STORED DATA
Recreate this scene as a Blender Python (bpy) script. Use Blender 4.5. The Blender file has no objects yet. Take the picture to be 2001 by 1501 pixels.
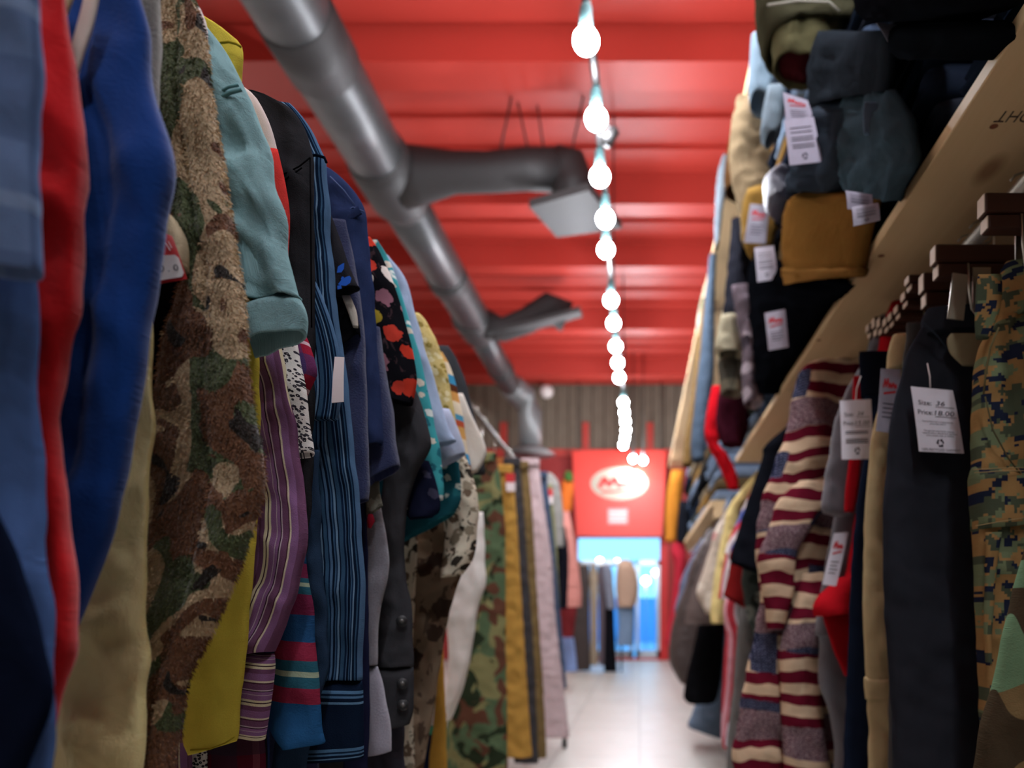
import bpy, math, random
from mathutils import Vector, noise
C = bpy.context.scene
COL = C.collection
# ------------------------------------------------------------------ camera, world, exposure
H, F, U0, V0 = 0.78, 1500.0, 1250.0, 1190.0          # eye height, focal length in px, vanishing point
cam = bpy.data.cameras.new('camera'); cam_o = bpy.data.objects.new('camera', cam); COL.objects.link(cam_o)
cam_o.location = (0, 0, H); cam_o.rotation_euler = (math.pi / 2, 0, 0)
cam.sensor_width = 36; cam.lens = 36 * F / 2001
cam.shift_x = -(U0 - 1000.5) / 2001; cam.shift_y = (V0 - 750.5) / 2001
cam.clip_start = 0.02; cam.clip_end = 100
cam.dof.use_dof = True; cam.dof.focus_distance = 0.74; cam.dof.aperture_fstop = 4.0
C.camera = cam_o
w = bpy.data.worlds.new('sky'); C.world = w; w.use_nodes = True
w.node_tree.nodes['Background'].inputs[0].default_value = (0.24, 0.60, 1.0, 1)
w.node_tree.nodes['Background'].inputs[1].default_value = 1.15
C.view_settings.view_transform = 'Standard'; C.view_settings.look = 'None'
C.view_settings.exposure = 0.85; C.view_settings.gamma = 1; C.view_settings.use_curve_mapping = False
C.cycles.use_denoising = True; C.cycles.max_bounces = 6; C.cycles.diffuse_bounces = 4
C.cycles.sample_clamp_indirect = 6; C.cycles.caustics_reflective = False; C.cycles.caustics_refractive = False
BULB_STRENGTH = 270
# ------------------------------------------------------------------ helpers
def P(u, v, d): return Vector(((u - U0) * d / F, d, H + (V0 - v) * d / F))
def lin(c):
    if isinstance(c, str): c = tuple(int(c[i:i + 2], 16) for i in (0, 2, 4))
    return tuple(((x / 255) / 12.92 if x / 255 <= .04045 else ((x / 255 + .055) / 1.055) ** 2.4) for x in c) + (1,)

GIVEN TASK
Show every line of the listing in which the string "scene" can be found.

SOLUTION TO THE PROBLEM
Recreate this scene as a Blender Python (bpy) script. Use Blender 4.5. The Blender file has no objects yet. Take the picture to be 2001 by 1501 pixels.
C = bpy.context.scene